Dari kacamata kebijakan moneter Amerika Serikat, Menteri Keuangan AS Scott Bessent berpandangan bahwa tingkat suku bunga acuan saat ini terlalu ketat. Ia berpendapat bahwa policy rate AS seharusnya berada 150 hingga 175 basis poin lebih rendah dari level saat ini. Bessent bahkan membuka peluang pemangkasan suku bunga hingga 50 basis poin pada pertemuan Komite Pasar Terbuka Federal (FOMC) di bulan September, terutama setelah mempertimbangkan revisi signifikan data ketenagakerjaan Mei dan Juni oleh Bureau of Labor Statistics.
Indikator-indikator pasar obligasi global juga menunjukkan sentimen positif. Yield US Treasury (UST) tenor 5 tahun terpantau turun 6 basis poin (bp) menjadi 3,77%, sementara tenor 10 tahun turun 5 bp menjadi 4,24%. Di sisi lain, Credit Default Swap (CDS) Indonesia tenor 5 tahun juga mengalami penurunan 3 bp menjadi 70 bp, mengindikasikan penurunan risiko kredit negara.
Kondisi positif ini, menurut Amir Dalimunthe, Head of Fixed Income Research BNI Sekuritas, berpotensi besar meningkatkan permintaan terhadap Surat Berharga Negara (SBN) berdenominasi rupiah. Ini merupakan kabar baik bagi pemerintah dalam mengelola pembiayaan negara.
Data dari Direktorat Jenderal Pengelolaan Pembiayaan dan Risiko Kementerian Keuangan menunjukkan bahwa kepemilikan SBN oleh investor asing per 12 Agustus 2025 telah mencapai Rp 940,65 triliun. Angka ini mengalami kenaikan signifikan dibandingkan posisi Desember 2024 yang tercatat sebesar Rp 876,64 triliun, menggarisbawahi kepercayaan investor asing terhadap instrumen obligasi Indonesia.
Ringkasan
Nilai tukar rupiah menguat signifikan hingga mencapai Rp 16.115 per dolar AS, menjadi posisi terkuat sejak awal tahun 2025. Pelemahan dolar AS menjadi faktor utama penguatan ini, dengan analis memprediksi potensi rupiah menembus di bawah Rp 16.000, tergantung kebijakan pemerintah dan Bank Indonesia. Meskipun demikian, penguatan rupiah yang terlalu tajam perlu diwaspadai dampaknya terhadap ekonomi.
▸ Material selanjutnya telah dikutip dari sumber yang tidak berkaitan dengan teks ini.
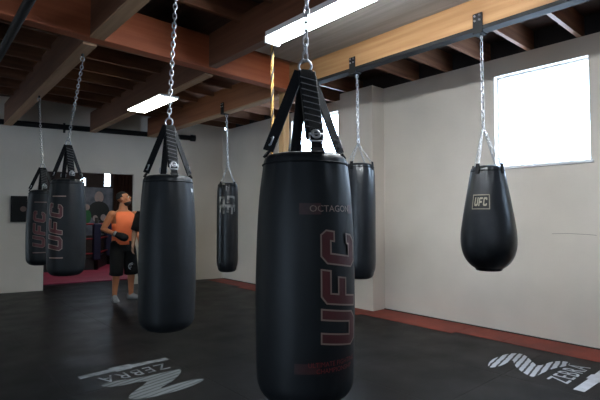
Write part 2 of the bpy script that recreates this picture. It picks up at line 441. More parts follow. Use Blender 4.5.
# ------------------------------------------------------------------ chains, straps, bags
def link_shape(bm, c, d, side, L, W, r):
    """one oval chain link centred at c along d, its plane spanned by d and side"""
    pts = []
    h = L / 2 - W / 2
    for k in range(5): a = -PI / 2 + PI * k / 4; pts.append(c + d * (h + math.cos(a) * W / 2) + side * (math.sin(a) * W / 2))
    for k in range(5): a = PI / 2 + PI * k / 4; pts.append(c + d * (-h + math.cos(a) * W / 2) + side * (math.sin(a) * W / 2))
    tube(bm, pts, r, 6, closed=True, up=d.cross(side))
def chain(bm, p0, p1, pitch=0.040, W=0.028, r=0.0042):
    p0, p1 = V(p0), V(p1); d = (p1 - p0); L = d.length; d.normalize(); x, y = frame_of(d, V((0.3, 1, 0)))
    n = max(1, round(L / pitch)); st = L / n
    for i in range(n):
        link_shape(bm, p0 + d * (st * (i + .5)), d, x if i % 2 else y, st + 2.6 * r, W, r)
    return bm

def strap_bm(p0, p1, w, th, face):
    """flat webbing from p0 to p1, its width along face x d, slightly bowed"""
    p0, p1, face = V(p0), V(p1), V(face)
    d = (p1 - p0).normalized(); s = d.cross(face).normalized(); n = s.cross(d).normalized()
    bm = bmesh.new(); rows = []
    for i in range(9):
        t = i / 8; p = p0.lerp(p1, t)
        rows.append([bm.verts.new(p + s * (w / 2 * a) + n * (th / 2 * b)) for a, b in ((-1, -1), (1, -1), (1, 1), (-1, 1))])
    for a, b in zip(rows, rows[1:]):
        for k in range(4): bm.faces.new((a[k], a[(k + 1) % 4], b[(k + 1) % 4], b[k]))
    bm.faces.new(rows[0][::-1]); bm.faces.new(rows[-1])
    return bm

def spline(pts, t):
    """smooth interpolation of (t, value) pairs"""
    n = len(pts)
    for i in range(n - 1):
        (a, va), (b, vb) = pts[i], pts[i + 1]
        if t <= b or i == n - 2:
            h = b - a; u = max(0, min(1, (t - a) / h))
            def sl(k):
                if k == 0: return (pts[1][1] - pts[0][1]) / (pts[1][0] - pts[0][0])
                if k == n - 1: return (pts[-1][1] - pts[-2][1]) / (pts[-1][0] - pts[-2][0])
                return (pts[k + 1][1] - pts[k - 1][1]) / (pts[k + 1][0] - pts[k - 1][0])
            m0, m1 = sl(i) * h, sl(i + 1) * h
            return va * (2 * u ** 3 - 3 * u ** 2 + 1) + m0 * (u ** 3 - 2 * u ** 2 + u) + vb * (-2 * u ** 3 + 3 * u ** 2) + m1 * (u ** 3 - u ** 2)

CYL = [(0, 0.97), (0.12, 0.99), (0.35, 1.0), (0.62, 0.985), (0.85, 0.93), (1.0, 0.855)]
LONG = [(0, 0.88), (0.03, 0.955), (0.08, 0.995), (0.2, 1.0), (0.5, 1.0), (0.9, 0.98), (0.96, 0.95), (1.0, 0.90)]
TEAR = [(t, (1 - ((0.30 - t) / 0.335) ** 2.4) ** 0.5) for t in (0, .015, .03, .05, .08, .12, .17, .23, .30)] + [(0.40, 0.975), (0.62, 0.85), (0.88, 0.68), (1.0, 0.59)]
def bottom_round(prof): return 0.018 if prof is TEAR else (0.09 if prof is CYL else 0.07)

def bag_body(R, L, prof, seed, wrinkle=0.026, rim=0.042):
    bm = bmesh.new(); P = []
    n = 56
    rb, rt = R * prof[0][1], R * prof[-1][1]
    be = bottom_round(prof)
    for i in range(8): a = PI / 2 * i / 8; P.append((rb - be + be * math.sin(a), be - be * math.cos(a)))
    P.insert(0, (rb * 0.02, 0.0))
    for i in range(n + 1):
        t = i / n; z = be + (L - be - rim) * t; P.append((R * spline(prof, t), z))
    for i in range(1, 6): a = PI / 2 * i / 5; P.append((rt - rim + rim * math.cos(a), L - rim + rim * math.sin(a)))
    P.append((rt * 0.5, L + 0.006)); P.append((rt * 0.03, L + 0.010))
    def fn(th, r, z):
        t = z / L
        w = wrinkle * (math.exp(-((1 - t) / 0.14) ** 2) * (0.6 * math.sin(9 * th + seed) + 0.5 * math.sin(17 * th + 2 * seed)) + 0.35 * math.exp(-(t / 0.10) ** 2) * math.sin(11 * th + seed))
        w += 0.008 * noise.noise(V((math.cos(th) * 2.2, math.sin(th) * 2.2, z * 4 + seed)))
        return r * (1 + w) if r > R * 0.4 else r
    lathe(bm, P, 88, fn)
    return bm
def bag_rad(R, L, prof, z, rim=0.042):
    be = bottom_round(prof)
    return R * spline(prof, max(0, min(1, (z - be) / (L - be - rim))))

def wrap(bm, R, L, prof, th0, zc, eps=0.006, cuts=True):
    """bend flat artwork (x across, y up) round the bag: x=0 at azimuth th0"""
    if cuts:
        xs = [v.co.x for v in bm.verts]
        x = min(xs)
        while x < max(xs):
            x += 0.012
            bmesh.ops.bisect_plane(bm, geom=bm.verts[:] + bm.edges[:] + bm.faces[:], plane_co=(x, 0, 0), plane_no=(1, 0, 0))
        ys = [v.co.y for v in bm.verts]; y = min(ys)
        while y < max(ys):
            y += 0.03
            bmesh.ops.bisect_plane(bm, geom=bm.verts[:] + bm.edges[:] + bm.faces[:], plane_co=(0, y, 0), plane_no=(0, 1, 0))
    for v in bm.verts:
        z = zc + v.co.y; r = bag_rad(R, L, prof, z); th = th0 + v.co.x / R
        r2 = r * (1 + 0.008 * noise.noise(V((math.cos(th) * 2.2, math.sin(th) * 2.2, z * 4 + SEED)))) + eps + v.co.z
        v.co = V((r2 * math.cos(th), r2 * math.sin(th), z))
    return bm
SEED = 1.0

# blocky slanted letters, unit cap height, x along the word
def letters():
    U = [(0, 1), (0, .18), (.14, 0), (.62, 0), (.76, .14), (.76, 1), (.53, 1), (.53, .24), (.23, .24), (.23, 1)]
    Fp = [(0, 0), (.23, 0), (.23, .36), (.62, .36), (.62, .58), (.23, .58), (.23, .78), (.74, .78), (.74, 1), (.14, 1), (0, .88)]
    Cp = [(.74, .30), (.52, .30), (.52, .23), (.23, .23), (.23, .77), (.52, .77), (.52, .68), (.74, .68), (.74, .88), (.62, 1), (.14, 1), (0, .86), (0, .14), (.14, 0), (.62, 0), (.74, .12)]
    out = []
    for i, p in enumerate((U, Fp, Cp)):
        out.append([(x + i * 0.90 + 0.16 * y, y) for x, y in p])
    return out
def ribbon(bm, pts, w, h):
    """closed outline ribbon of half-width w round a polygon"""
    n = len(pts); P = [V((p[0], p[1])) for p in pts]; io = []
    for i in range(n):
        a, b, c = P[i - 1], P[i], P[(i + 1) % n]
        d1, d2 = (b - a).normalized(), (c - b).normalized()
        n1, n2 = V((-d1.y, d1.x)), V((-d2.y, d2.x)); m = (n1 + n2)
        m = m.normalized() / max(0.45, m.normalized().dot(n1)) if m.length > 1e-4 else n1
        io.append((bm.verts.new((*(b - m * w), h)), bm.verts.new((*(b + m * w), h))))
    for i in range(n):
        a, b = io[i], io[(i + 1) % n]; bm.faces.new((a[0], b[0], b[1], a[1]))
    return bm
def ufc_art(length, height, vertical=True):
    """returns (fill, outline) bmeshes of the word, reading upwards when vertical; total word length and cap height in metres"""
    f, o = bmesh.new(), bmesh.new()
    Ls = letters(); tot = 0.90 * 2 + 0.90
    sx, sy = length / tot, height
    for p in Ls:
        q = [((x - tot / 2) * sx, (y - .5) * sy) for x, y in p]
        if vertical: q = [(-y, x) for x, y in q]
        vs = [f.verts.new((x, y, 0)) for x, y in q]; f.faces.new(vs)
        ribbon(o, q, 0.0032, 0.0015)
    f.normal_update(); bmesh.ops.triangulate(f, faces=f.faces[:])
    return f, o
def rect_art(x0, y0, x1, y1, h=0):
    b = bmesh.new(); b.faces.new([b.verts.new((*p, h)) for p in ((x0, y0), (x1, y0), (x1, y1), (x0, y1))]); return b

def bracket(p, label, zt, cat='bracket'):
    """plate bolted to the beam face with an eye under it; p = eye point"""
    x, y, z = p
    r = thing('chain_bracket', label, cat, (x, y, z))
    return r

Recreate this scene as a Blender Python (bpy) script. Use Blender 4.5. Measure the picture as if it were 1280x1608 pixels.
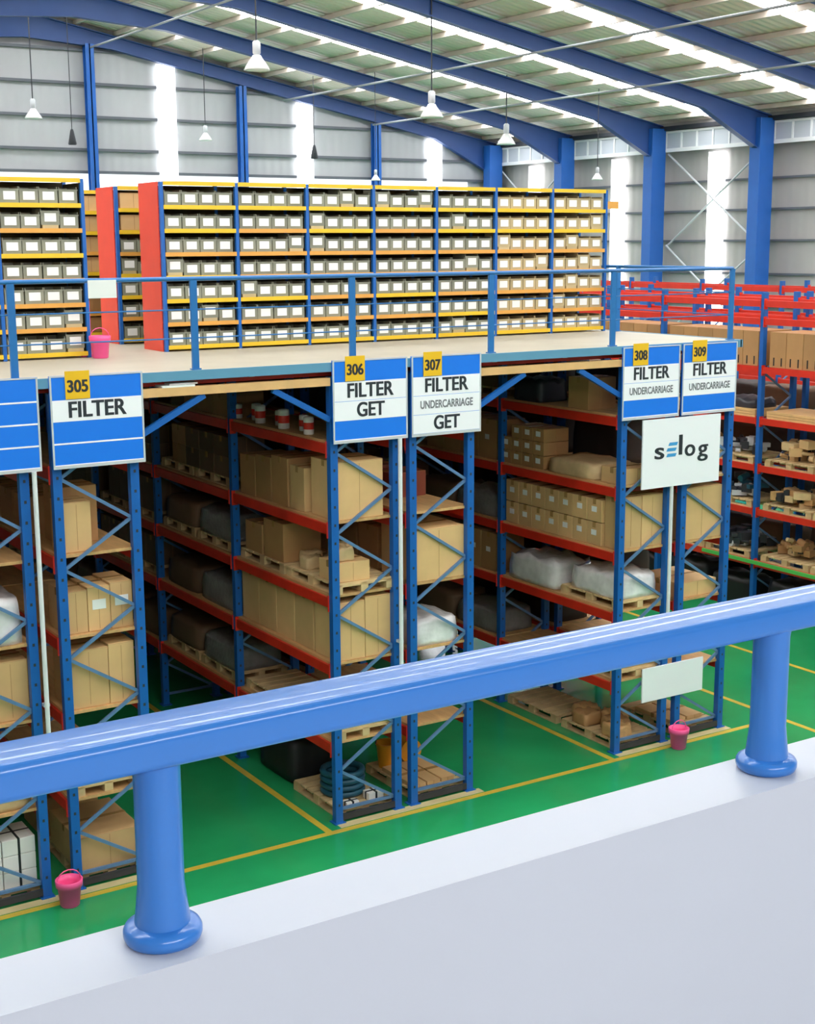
import bpy, bmesh, math, random
from mathutils import Vector, Matrix
random.seed(7)
for o in list(bpy.data.objects): bpy.data.objects.remove(o)
SC = bpy.context.scene
COL = SC.collection

# ------------------------------------------------------------------ camera
R0 = (0.8446987708813043, -0.5352150793259014, -0.005367060068879186)   # right
R1 = (-0.10472702774013193, -0.15543441028276167, -0.9822791832064689)  # down
R2 = (0.5248964051432734, 0.8302920949655123, -0.18734673977800975)     # forward
cam_d = bpy.data.cameras.new('camera'); cam = bpy.data.objects.new('camera', cam_d); COL.objects.link(cam)
m = Matrix(((R0[0], -R1[0], -R2[0], 0), (R0[1], -R1[1], -R2[1], 0), (R0[2], -R1[2], -R2[2], 6.4), (0, 0, 0, 1)))
cam.matrix_world = m
cam_d.sensor_fit = 'VERTICAL'; cam_d.sensor_height = 36.0
cam_d.lens = 36.0 * 2210.844 / 1608.0
cam_d.clip_start = 0.05; cam_d.clip_end = 300
SC.camera = cam

# ------------------------------------------------------------------ light
SKYLIGHT = 12.8      # daylight strength of the translucent roof sheets
WALLLIGHT = 4.0      # translucent wall sheets
w = bpy.data.worlds.new('world'); SC.world = w; w.use_nodes = True
bg = w.node_tree.nodes['Background']; bg.inputs[0].default_value = (0.8, 0.88, 1, 1); bg.inputs[1].default_value = 1.0
def area(name, loc, rot, sx, sy, power, col):
    l = bpy.data.lights.new(name, 'AREA'); l.shape = 'RECTANGLE'; l.size = sx; l.size_y = sy; l.energy = power; l.color = col
    o = bpy.data.objects.new(name, l); o.location = loc; o.rotation_euler = rot; COL.objects.link(o); return o
# added fill light behind the gallery, tilted up to lighten the roof
area('fill_light_rear', (12, -5.0, 9.4), (math.radians(150), 0, 0), 28, 1.6, 1500, (1.0, 0.96, 0.93))
# unseen fill light added behind the camera to lighten the parapet's inner face
area('gallery_fill_light', (1.5, -3.0, 8.1), (math.radians(25), 0, 0), 6, 1.2, 450, (1.0, 0.98, 0.96))
SC.view_settings.view_transform = 'Standard'; SC.view_settings.look = 'None'
SC.view_settings.exposure = 0.0; SC.view_settings.gamma = 1.0
SC.view_settings.use_curve_mapping = False

# ------------------------------------------------------------------ materials
def lin(c):
    return tuple(((v/255.0)/12.92 if v/255.0 <= 0.04045 else ((v/255.0+0.055)/1.055)**2.4) for v in c)
MATS = {}
def mat(name, col, rough=0.5, metal=0.0, noise=0.0, nscale=3.0, rnd=0.0, bump=0.0, bscale=20.0, coat=0.0, stretch=None, spec=0.5):
    if name in MATS: return MATS[name]
    M = bpy.data.materials.new(name); M.use_nodes = True; nt = M.node_tree; N = nt.nodes; L = nt.links
    b = N['Principled BSDF']; c = lin(col)
    b.inputs['Roughness'].default_value = rough; b.inputs['Metallic'].default_value = metal
    b.inputs['Coat Weight'].default_value = coat; b.inputs['Specular IOR Level'].default_value = spec
    tc = N.new('ShaderNodeTexCoord'); mp = N.new('ShaderNodeMapping'); L.new(tc.outputs['Object'], mp.inputs['Vector'])
    if stretch: mp.inputs['Scale'].default_value = stretch
    hsv = N.new('ShaderNodeHueSaturation'); hsv.inputs['Color'].default_value = (*c, 1)
    L.new(hsv.outputs[0], b.inputs['Base Color'])
    no = N.new('ShaderNodeTexNoise'); no.inputs['Scale'].default_value = nscale; no.inputs['Detail'].default_value = 5
    L.new(mp.outputs[0], no.inputs['Vector'])
    mr = N.new('ShaderNodeMapRange'); mr.inputs['From Min'].default_value = 0.3; mr.inputs['From Max'].default_value = 0.7
    mr.inputs['To Min'].default_value = 1 - noise; mr.inputs['To Max'].default_value = 1 + noise
    L.new(no.outputs[0], mr.inputs['Value'])
    if rnd > 0:
        oi = N.new('ShaderNodeObjectInfo'); r2 = N.new('ShaderNodeMapRange')
        r2.inputs['To Min'].default_value = 1 - rnd; r2.inputs['To Max'].default_value = 1 + rnd
        L.new(oi.outputs['Random'], r2.inputs['Value'])
        mu = N.new('ShaderNodeMath'); mu.operation = 'MULTIPLY'; L.new(mr.outputs[0], mu.inputs[0]); L.new(r2.outputs[0], mu.inputs[1])
        L.new(mu.outputs[0], hsv.inputs['Value'])
    else: L.new(mr.outputs[0], hsv.inputs['Value'])
    if bump > 0:
        n2 = N.new('ShaderNodeTexNoise'); n2.inputs['Scale'].default_value = bscale; L.new(mp.outputs[0], n2.inputs['Vector'])
        bp = N.new('ShaderNodeBump'); bp.inputs['Strength'].default_value = bump; bp.inputs['Distance'].default_value = 0.02
        L.new(n2.outputs[0], bp.inputs['Height']); L.new(bp.outputs[0], b.inputs['Normal'])
    MATS[name] = M; return M
def mat_ribbed(name, col, axis, period, rough=0.6, depth=0.03, noise=0.05):
    M = mat(name, col, rough, noise=noise, nscale=0.6); nt = M.node_tree; N = nt.nodes; L = nt.links
    tc = N.new('ShaderNodeTexCoord'); sx = N.new('ShaderNodeSeparateXYZ'); L.new(tc.outputs['Object'], sx.inputs[0])
    mu = N.new('ShaderNodeMath'); mu.operation = 'MULTIPLY'; mu.inputs[1].default_value = 2*math.pi/period; L.new(sx.outputs[axis], mu.inputs[0])
    si = N.new('ShaderNodeMath'); si.operation = 'SINE'; L.new(mu.outputs[0], si.inputs[0])
    bp = N.new('ShaderNodeBump'); bp.inputs['Strength'].default_value = 0.6; bp.inputs['Distance'].default_value = depth
    L.new(si.outputs[0], bp.inputs['Height']); L.new(bp.outputs[0], N['Principled BSDF'].inputs['Normal']); return M
def emit(name, col, s):
    M = bpy.data.materials.new(name); M.use_nodes = True; b = M.node_tree.nodes['Principled BSDF']
    b.inputs['Base Color'].default_value = (0.8, 0.8, 0.8, 1); b.inputs['Emission Color'].default_value = (*lin(col), 1)
    b.inputs['Emission Strength'].default_value = s; MATS[name] = M; return M

m_floor = mat('green_epoxy', (36, 152, 90), 0.16, noise=0.14, nscale=0.8, spec=0.55)
m_yellow = mat('yellow_floor_paint', (205, 178, 60), 0.45, noise=0.12, nscale=4)
m_beige = mat('beige_floor_paint', (205, 190, 140), 0.5, noise=0.1, nscale=4)
m_parapet = mat('parapet_paint', (196, 201, 211), 0.35, noise=0.015, nscale=1.5)
m_wall = mat_ribbed('wall_sheet', (180, 181, 184), 0, 0.3, depth=.006)
m_wallx = mat_ribbed('wall_sheet_side', (172, 169, 166), 1, 0.3, depth=.006)
m_roof = mat_ribbed('roof_sheet', (240, 224, 208), 1, 0.25, 0.5)
m_purlin = mat('purlin_steel', (205, 192, 180), 0.5, noise=0.06)
m_blue_st = mat('blue_steel', (34, 98, 182), 0.4, noise=0.05)
m_blue_dk = mat('blue_rafter', (40, 76, 140), 0.45, noise=0.05)
m_rail = mat('rail_blue_paint', (50, 120, 202), 0.28, noise=0.02, nscale=6, coat=0.25, bump=0.008, bscale=8)
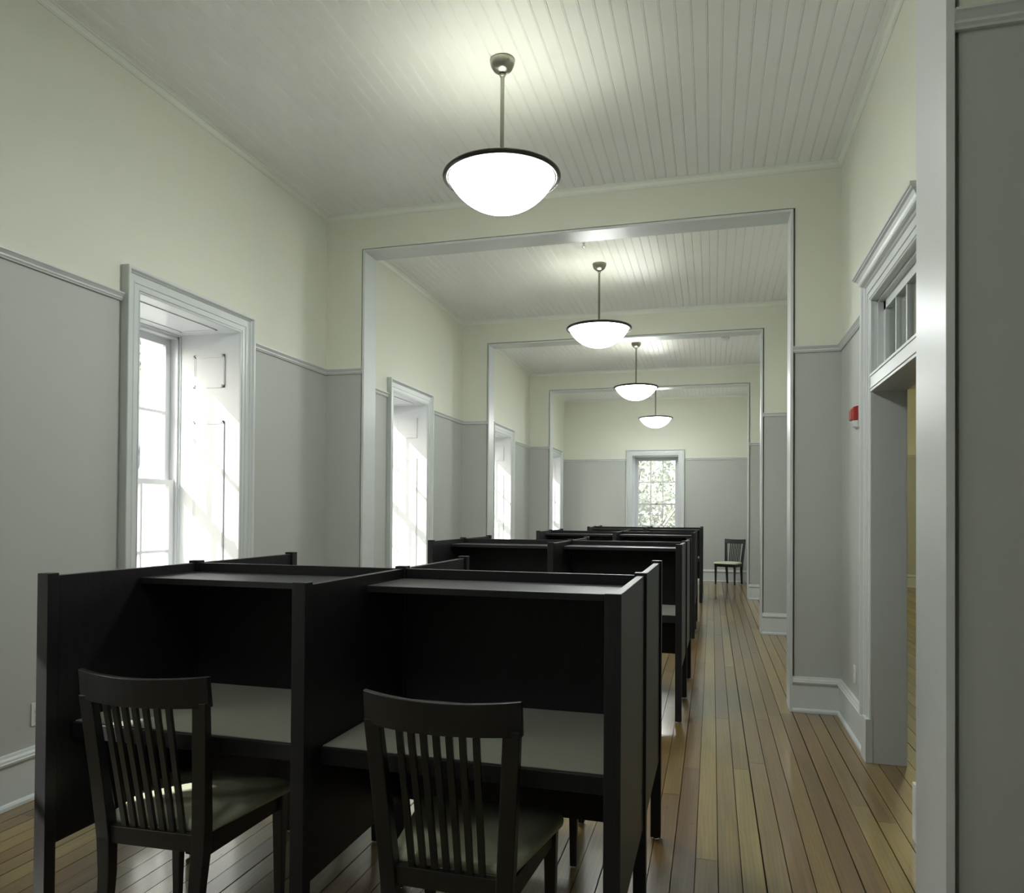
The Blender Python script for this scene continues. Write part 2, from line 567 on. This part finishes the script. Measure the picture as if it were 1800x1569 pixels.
# adjoining room
tr['rail'].extr(RAIL, (XR + .182, YE), (XB, YE), (0, -1)); tr['be'].extr(BASE, (XR + .182, YE), (XB, YE), (0, -1))
tr['rail'].build('trim_1', M_TRIM, kind='structure')
tr['corn'].build('trim_2', paint('cornice_paint', (.76, .79, .71), .45), kind='structure')
tr['bl'].build('baseboard_left', M_TRIM, kind='structure')
tr['br'].build('baseboard_right', M_TRIM, kind='structure')
tr['bp'].build('baseboard_partitions', M_TRIM, kind='structure')
tr['be'].build('baseboard_end', M_TRIM, kind='structure')

# ------------------------------------------------------------------ windows
CASE = [(0, 0), (0, .014), (.004, .019), (.010, .019), (.014, .014), (.018, .014), (.018, .020), (.052, .020), (.054, .026),
        (.060, .026), (.066, .022), (.104, .022), (.108, .030), (.114, .036), (.118, .048), (.122, .054), (.136, .054), (.140, .050), (.140, 0)]

def sweep_arch(m, prof, hw, zb, zt):
    secs = [[(-(hw + w_), -p, zb) for w_, p in prof], [(-(hw + w_), -p, zt + w_) for w_, p in prof],
            [((hw + w_), -p, zt + w_) for w_, p in prof], [((hw + w_), -p, zb) for w_, p in prof]]
    m.chain(secs)

def panel_mould(m, x, yA, yB, zA, zB, out, hwd=.022):
    """raised panel moulding ring on a reveal side at local x (normal 'out' = +-1 in x)"""
    def bx(a0, a1, b0, b1, h):
        m.box(x, x + out * h, a0, a1, b0, b1)
    bx(yA, yA + hwd, zA, zB, .005); bx(yB - hwd, yB, zA, zB, .005)
    bx(yA, yB, zA, zA + hwd, .005); bx(yA, yB, zB - hwd, zB, .005)
    bx(yA + .006, yA + hwd * .5, zA + .006, zB - .006, .0075); bx(yB - hwd * .5, yB - .006, zA + .006, zB - .006, .0075)
    bx(yA + .006, yB - .006, zB - hwd * .5, zB - .006, .0075); bx(yA + .006, yB - .006, zA + .006, zA + hwd * .5, .0075)

def make_window(name, glass_only=False):
    t = empty(name, kind='structure')
    m = MB(); sweep_arch(m, CASE, WHW, WZ0, WZ1)
    m.build('casing', M_TRIM, t)
    # stool and apron
    m = MB(); m.box(-WHW - CW - .03, WHW + CW + .03, -.075, .52, WZ0 - .035, WZ0)
    m.box(-WHW - CW, WHW + CW, -.022, 0, WZ0 - .135, WZ0 - .035)
    m.build('sill', M_TRIM, t, bevel=.004)
    # deep lined reveal with moulded panels
    m = MB(); D = .515; hb = .505
    for sgn in (-1, 1):
        vs = [(sgn * WHW, 0, WZ0), (sgn * hb, D, WZ0), (sgn * hb, D, WZ1), (sgn * WHW, 0, WZ1)]
        vo = [(sgn * (LH), 0, WZ0), (sgn * LH, D, WZ0), (sgn * LH, D, WZ1 + .02), (sgn * LH, 0, WZ1 + .02)]
        m.add(vs + vo, [(0, 1, 2, 3), (7, 6, 5, 4), (0, 4, 5, 1), (1, 5, 6, 2), (2, 6, 7, 3), (3, 7, 4, 0)])
    m.box(-LH, LH, 0, D, WZ1, WZ1 + .02)
    m.build('reveal_lining', M_SASH, t)
    m = MB()
    for sgn in (-1, 1):
        for (a0, a1, b0, b1) in ((.115, .385, 2.435, 2.685), (.115, .385, WZ0 + .10, 2.185)):
            panel_mould(m, sgn * .5125, a0, a1, b0, b1, -sgn)
    # soffit moulding
    zt = WZ1
    for (x0, x1_, y0, y1_) in ((-.40, .40, .40, .42), (-.40, -.38, .10, .42), (.38, .40, .10, .42), (-.40, .40, .10, .12)):
        m.box(x0, x1_, y0, y1_, zt - .006, zt)
    m.build('reveal_panels', M_SASH, t)
    # frame
    m = MB()
    for sgn in (-1, 1):
        m.box(sgn * LH, sgn * .482, D - .005, .62, WZ0, WZ1 + .02)
        m.box(sgn * LH, sgn * .497, D - .02, D, WZ0, WZ1)
    m.box(-LH, LH, D - .005, .62, WZ1 - .030, WZ1 + .02)
    m.box(-LH, LH, D - .02, D, WZ1 - .012, WZ1)
    m.box(-LH, LH, D - .005, .64, WZ0 - .02, WZ0 + .012)
    m.build('frame', M_SASH, t)
    def sash(nm, y0, y1_, za, zb, bot, top, horn):
        m = MB(); st = .052; hx = .480
        m.box(-hx, -hx + st, y0, y1_, za, zb); m.box(hx - st, hx, y0, y1_, za, zb)
        m.box(-hx + st, hx - st, y0, y1_, za, za + bot); m.box(-hx + st, hx - st, y0, y1_, zb - top, zb)
        gx0, gx1, gz0, gz1 = -hx + st, hx - st, za + bot, zb - top
        ym = (y0 + y1_) / 2
        for i in (1, 2):
            xx = gx0 + (gx1 - gx0) * i / 3
            m.box(xx - .010, xx + .010, ym - .016, ym + .016, gz0, gz1)
        zz = (gz0 + gz1) / 2
        m.box(gx0, gx1, ym - .0155, ym + .0155, zz - .010, zz + .010)
        s_ = m.build(nm, M_SASH, t)
        MB().box(gx0, gx1, ym - .0015, ym + .0015, gz0, gz1).build('glass', M_GLASS, s_)
        return s_
    sash('upper_sash', .572, .610, 1.700, WZ1 - .030, .038, .055, 1)
    lo = sash('lower_sash', .528, .566, WZ0 + .012, 1.738, .075, .038, 0)
    m = MB(); m.box(-.03, .03, .515, .528, 1.725, 1.738); m.cyl((-.0, .52, 1.738), (0, .52, 1.752), .012, 12)
    m.build('sash_lock', M_NICKEL, lo)
    # outside trim
    m = MB()
    for sgn in (-1, 1): m.box(sgn * (LH), sgn * .49, .62, .66, WZ0, WZ1)
    m.build('exterior_stop', M_EXT, t)
    return t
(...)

Indikator pasar obligasi global menunjukkan sentimen positif dengan penurunan yield US Treasury dan Credit Default Swap Indonesia. Kepemilikan Surat Berharga Negara (SBN) oleh investor asing juga meningkat signifikan, menandakan kepercayaan terhadap obligasi Indonesia. Kondisi ini berpotensi meningkatkan permintaan terhadap SBN berdenominasi rupiah.